> _REQUIREMENTS_
Set down exactly the lines in the records below that run from the line with "What Blender Python" to the line with "def nrm(a): return", inclusive, and nothing more.

> _EXERCISE MATERIAL_
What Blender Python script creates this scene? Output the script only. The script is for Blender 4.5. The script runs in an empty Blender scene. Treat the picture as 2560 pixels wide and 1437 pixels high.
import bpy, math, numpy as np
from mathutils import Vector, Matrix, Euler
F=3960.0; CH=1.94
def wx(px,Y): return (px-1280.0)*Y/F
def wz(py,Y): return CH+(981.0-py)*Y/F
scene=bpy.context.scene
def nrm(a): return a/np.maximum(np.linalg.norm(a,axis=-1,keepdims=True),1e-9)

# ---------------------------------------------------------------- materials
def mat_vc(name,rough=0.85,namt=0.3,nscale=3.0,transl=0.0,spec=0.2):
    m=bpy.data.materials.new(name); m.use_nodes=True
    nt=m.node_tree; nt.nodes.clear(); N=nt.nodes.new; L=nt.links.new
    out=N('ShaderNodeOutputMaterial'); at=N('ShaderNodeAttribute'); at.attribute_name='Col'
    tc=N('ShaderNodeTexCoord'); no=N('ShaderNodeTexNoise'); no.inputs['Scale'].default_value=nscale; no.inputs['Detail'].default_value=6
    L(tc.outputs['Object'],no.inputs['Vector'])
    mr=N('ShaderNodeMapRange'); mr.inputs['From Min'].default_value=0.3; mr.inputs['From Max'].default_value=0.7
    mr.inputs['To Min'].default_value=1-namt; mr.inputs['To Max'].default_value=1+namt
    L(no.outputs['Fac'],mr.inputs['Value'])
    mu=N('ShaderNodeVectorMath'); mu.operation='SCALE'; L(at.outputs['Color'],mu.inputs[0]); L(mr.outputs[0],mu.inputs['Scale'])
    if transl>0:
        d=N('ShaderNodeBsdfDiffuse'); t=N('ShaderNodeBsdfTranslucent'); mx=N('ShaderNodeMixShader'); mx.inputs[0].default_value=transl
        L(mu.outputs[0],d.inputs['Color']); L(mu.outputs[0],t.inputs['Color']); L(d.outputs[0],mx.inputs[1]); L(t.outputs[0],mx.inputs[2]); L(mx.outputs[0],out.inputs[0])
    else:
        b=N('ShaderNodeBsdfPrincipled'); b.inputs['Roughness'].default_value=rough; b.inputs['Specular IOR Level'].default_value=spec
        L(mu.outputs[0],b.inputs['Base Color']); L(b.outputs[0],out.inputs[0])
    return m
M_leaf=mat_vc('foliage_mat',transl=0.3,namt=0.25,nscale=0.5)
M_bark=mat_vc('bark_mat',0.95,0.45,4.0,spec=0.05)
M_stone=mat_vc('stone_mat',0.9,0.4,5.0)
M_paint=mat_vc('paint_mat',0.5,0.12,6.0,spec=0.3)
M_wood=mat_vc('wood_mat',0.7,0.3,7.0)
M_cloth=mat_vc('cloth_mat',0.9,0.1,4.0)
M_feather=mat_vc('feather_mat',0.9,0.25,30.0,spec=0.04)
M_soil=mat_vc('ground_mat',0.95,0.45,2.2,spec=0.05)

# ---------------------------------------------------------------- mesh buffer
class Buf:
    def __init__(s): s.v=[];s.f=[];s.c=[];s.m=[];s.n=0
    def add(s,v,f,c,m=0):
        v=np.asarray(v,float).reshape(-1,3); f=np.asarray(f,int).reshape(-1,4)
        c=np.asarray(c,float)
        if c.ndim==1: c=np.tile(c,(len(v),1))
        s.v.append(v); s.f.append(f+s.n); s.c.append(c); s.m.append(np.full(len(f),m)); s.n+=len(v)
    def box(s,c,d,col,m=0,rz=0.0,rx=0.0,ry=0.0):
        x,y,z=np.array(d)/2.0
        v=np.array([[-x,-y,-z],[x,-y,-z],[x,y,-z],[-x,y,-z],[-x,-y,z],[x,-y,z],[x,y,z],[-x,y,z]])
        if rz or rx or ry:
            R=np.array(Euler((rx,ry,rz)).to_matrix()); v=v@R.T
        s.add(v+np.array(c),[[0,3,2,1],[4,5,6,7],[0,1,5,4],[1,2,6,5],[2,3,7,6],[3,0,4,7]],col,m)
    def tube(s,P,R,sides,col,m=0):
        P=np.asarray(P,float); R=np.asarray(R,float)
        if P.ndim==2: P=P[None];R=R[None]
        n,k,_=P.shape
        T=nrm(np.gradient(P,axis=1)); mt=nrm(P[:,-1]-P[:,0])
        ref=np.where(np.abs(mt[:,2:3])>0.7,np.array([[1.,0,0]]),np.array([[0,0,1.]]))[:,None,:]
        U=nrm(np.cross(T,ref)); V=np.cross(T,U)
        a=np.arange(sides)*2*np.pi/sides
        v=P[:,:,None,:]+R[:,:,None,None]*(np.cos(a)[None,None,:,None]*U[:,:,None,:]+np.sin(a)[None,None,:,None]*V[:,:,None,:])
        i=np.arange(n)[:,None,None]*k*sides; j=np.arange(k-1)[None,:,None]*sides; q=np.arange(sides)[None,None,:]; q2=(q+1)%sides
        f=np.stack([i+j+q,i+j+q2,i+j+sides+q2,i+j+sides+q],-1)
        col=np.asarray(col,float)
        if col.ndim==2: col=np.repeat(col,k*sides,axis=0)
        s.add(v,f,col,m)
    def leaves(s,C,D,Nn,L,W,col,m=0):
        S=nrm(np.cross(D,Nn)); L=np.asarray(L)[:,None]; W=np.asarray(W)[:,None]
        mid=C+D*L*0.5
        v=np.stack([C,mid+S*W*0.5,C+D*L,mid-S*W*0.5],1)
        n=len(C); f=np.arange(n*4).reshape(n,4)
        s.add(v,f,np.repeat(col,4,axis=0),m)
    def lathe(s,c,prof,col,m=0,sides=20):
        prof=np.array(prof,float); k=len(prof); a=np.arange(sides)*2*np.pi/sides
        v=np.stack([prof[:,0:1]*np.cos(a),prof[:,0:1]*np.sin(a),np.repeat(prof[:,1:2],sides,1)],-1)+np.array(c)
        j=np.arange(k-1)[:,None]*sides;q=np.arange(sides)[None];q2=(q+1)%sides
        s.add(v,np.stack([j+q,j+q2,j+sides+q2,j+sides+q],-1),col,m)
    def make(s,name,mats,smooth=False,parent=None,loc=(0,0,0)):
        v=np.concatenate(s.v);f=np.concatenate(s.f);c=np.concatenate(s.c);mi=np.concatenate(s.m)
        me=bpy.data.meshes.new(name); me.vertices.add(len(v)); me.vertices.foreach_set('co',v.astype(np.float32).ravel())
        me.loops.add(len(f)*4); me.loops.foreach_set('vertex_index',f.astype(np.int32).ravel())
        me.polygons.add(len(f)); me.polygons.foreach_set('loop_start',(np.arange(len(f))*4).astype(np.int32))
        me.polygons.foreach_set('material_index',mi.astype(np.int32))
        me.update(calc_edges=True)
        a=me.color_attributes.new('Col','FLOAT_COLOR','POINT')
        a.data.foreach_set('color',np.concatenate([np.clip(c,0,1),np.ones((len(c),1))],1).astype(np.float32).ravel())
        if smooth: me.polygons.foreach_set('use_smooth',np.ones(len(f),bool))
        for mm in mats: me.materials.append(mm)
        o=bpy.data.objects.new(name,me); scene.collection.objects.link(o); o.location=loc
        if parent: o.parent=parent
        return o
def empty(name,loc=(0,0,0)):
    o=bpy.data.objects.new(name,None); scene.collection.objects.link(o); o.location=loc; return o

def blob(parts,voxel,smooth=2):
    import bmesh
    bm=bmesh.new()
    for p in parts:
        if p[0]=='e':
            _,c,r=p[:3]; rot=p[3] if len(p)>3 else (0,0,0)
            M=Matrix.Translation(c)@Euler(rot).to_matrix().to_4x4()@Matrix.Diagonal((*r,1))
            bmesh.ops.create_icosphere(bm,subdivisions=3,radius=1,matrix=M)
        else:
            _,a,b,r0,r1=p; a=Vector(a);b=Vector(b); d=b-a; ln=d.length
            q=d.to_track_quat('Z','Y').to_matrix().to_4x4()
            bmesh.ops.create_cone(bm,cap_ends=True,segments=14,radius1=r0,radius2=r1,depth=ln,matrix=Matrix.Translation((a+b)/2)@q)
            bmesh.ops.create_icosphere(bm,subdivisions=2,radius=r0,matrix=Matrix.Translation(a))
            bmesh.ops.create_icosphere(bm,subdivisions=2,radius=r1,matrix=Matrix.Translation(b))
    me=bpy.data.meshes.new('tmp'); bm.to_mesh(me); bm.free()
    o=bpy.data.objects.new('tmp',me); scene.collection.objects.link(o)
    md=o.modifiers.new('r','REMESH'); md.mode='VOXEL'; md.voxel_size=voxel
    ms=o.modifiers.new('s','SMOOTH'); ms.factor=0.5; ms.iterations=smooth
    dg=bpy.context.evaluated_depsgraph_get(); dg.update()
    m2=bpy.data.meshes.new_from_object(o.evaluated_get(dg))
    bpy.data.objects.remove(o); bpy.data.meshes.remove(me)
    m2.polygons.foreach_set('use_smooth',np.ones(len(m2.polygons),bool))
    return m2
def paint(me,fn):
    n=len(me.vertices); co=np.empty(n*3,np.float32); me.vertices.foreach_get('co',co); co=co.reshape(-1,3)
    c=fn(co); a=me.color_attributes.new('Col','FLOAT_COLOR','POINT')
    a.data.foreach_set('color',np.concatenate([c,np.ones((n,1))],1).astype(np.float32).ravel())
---
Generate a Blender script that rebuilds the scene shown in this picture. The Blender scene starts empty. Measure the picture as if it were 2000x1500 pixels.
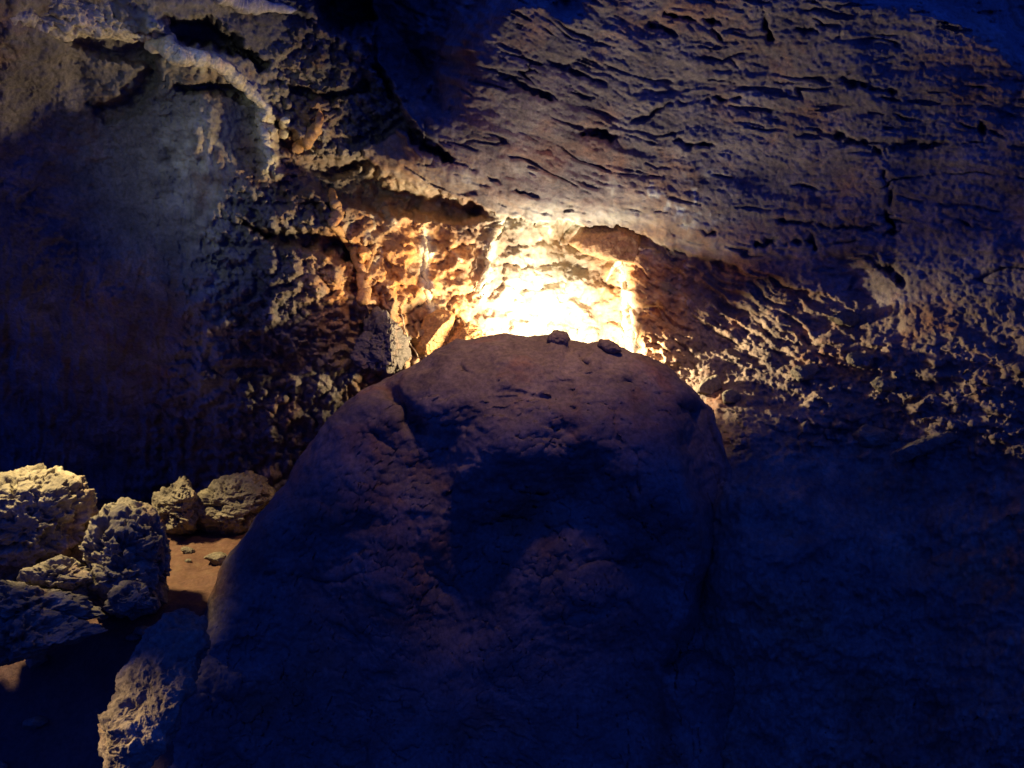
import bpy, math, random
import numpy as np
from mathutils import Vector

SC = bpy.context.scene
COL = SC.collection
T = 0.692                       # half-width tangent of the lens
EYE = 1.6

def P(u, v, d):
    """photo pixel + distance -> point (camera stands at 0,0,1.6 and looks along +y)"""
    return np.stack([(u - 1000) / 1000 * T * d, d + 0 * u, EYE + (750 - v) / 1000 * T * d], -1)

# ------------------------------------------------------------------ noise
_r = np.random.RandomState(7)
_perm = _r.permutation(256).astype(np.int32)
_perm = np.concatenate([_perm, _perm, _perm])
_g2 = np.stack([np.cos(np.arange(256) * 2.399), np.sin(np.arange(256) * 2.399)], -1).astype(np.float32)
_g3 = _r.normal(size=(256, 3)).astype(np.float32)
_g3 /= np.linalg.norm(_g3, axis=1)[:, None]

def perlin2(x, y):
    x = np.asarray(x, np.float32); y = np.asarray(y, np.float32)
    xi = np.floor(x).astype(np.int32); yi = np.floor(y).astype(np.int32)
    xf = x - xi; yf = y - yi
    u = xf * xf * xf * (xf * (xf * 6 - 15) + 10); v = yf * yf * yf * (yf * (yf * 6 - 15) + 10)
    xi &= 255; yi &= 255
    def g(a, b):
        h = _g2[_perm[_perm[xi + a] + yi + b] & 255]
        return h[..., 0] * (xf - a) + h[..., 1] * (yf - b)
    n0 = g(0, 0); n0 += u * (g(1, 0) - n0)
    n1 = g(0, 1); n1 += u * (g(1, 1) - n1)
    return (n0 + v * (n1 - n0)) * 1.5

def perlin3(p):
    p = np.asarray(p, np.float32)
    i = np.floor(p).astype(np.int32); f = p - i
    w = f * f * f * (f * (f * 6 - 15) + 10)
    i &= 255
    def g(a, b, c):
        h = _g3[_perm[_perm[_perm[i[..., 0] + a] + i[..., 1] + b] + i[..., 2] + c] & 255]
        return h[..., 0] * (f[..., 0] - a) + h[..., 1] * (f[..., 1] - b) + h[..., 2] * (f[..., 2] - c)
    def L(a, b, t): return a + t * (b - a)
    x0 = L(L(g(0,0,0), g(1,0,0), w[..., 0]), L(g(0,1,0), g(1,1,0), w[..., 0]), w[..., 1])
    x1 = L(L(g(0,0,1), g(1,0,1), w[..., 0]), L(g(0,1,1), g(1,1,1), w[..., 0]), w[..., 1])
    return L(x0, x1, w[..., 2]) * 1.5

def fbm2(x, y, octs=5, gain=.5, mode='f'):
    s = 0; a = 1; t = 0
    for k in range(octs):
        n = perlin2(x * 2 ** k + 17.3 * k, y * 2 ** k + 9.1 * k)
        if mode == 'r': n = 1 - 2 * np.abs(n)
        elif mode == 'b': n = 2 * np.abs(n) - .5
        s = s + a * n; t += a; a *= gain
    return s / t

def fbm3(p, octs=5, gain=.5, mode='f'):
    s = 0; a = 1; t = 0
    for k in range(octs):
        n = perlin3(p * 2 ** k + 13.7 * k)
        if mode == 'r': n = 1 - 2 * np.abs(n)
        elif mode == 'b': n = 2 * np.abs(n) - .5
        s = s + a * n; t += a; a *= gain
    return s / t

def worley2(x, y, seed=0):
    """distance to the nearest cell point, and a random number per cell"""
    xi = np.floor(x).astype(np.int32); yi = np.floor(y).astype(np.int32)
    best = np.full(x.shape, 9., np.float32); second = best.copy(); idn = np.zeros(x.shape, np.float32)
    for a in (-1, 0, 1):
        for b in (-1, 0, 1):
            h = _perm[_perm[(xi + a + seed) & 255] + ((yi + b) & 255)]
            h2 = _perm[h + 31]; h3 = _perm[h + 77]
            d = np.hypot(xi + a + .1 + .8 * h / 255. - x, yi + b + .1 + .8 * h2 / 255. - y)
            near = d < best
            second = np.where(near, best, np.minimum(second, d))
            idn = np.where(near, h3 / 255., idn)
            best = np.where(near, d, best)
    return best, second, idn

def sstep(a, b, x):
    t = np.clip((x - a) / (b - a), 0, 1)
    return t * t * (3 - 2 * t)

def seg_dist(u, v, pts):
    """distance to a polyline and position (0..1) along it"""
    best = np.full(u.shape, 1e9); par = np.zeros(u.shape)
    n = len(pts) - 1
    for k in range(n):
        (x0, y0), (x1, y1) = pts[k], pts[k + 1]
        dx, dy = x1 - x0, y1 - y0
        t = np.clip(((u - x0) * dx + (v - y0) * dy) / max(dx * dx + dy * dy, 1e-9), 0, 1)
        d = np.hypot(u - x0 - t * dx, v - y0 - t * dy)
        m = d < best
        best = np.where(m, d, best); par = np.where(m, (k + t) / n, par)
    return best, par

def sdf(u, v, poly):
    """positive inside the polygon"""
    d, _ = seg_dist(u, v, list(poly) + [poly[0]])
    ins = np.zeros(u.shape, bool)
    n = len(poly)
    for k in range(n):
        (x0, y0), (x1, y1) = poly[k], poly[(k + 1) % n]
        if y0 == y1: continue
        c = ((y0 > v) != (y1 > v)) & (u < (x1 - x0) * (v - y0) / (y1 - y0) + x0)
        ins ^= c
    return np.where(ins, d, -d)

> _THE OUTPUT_
What Blender Python script creates this scene? Output the script only. The script is for Blender 4.5. The script runs in an empty Blender scene. Treat the picture as 2560 pixels wide and 1437 pixels high.
import bpy, math, numpy as np
from mathutils import Vector, Matrix, Euler
F=3960.0; CH=1.94
def wx(px,Y): return (px-1280.0)*Y/F
def wz(py,Y): return CH+(981.0-py)*Y/F
scene=bpy.context.scene
def nrm(a): return a/np.maximum(np.linalg.norm(a,axis=-1,keepdims=True),1e-9)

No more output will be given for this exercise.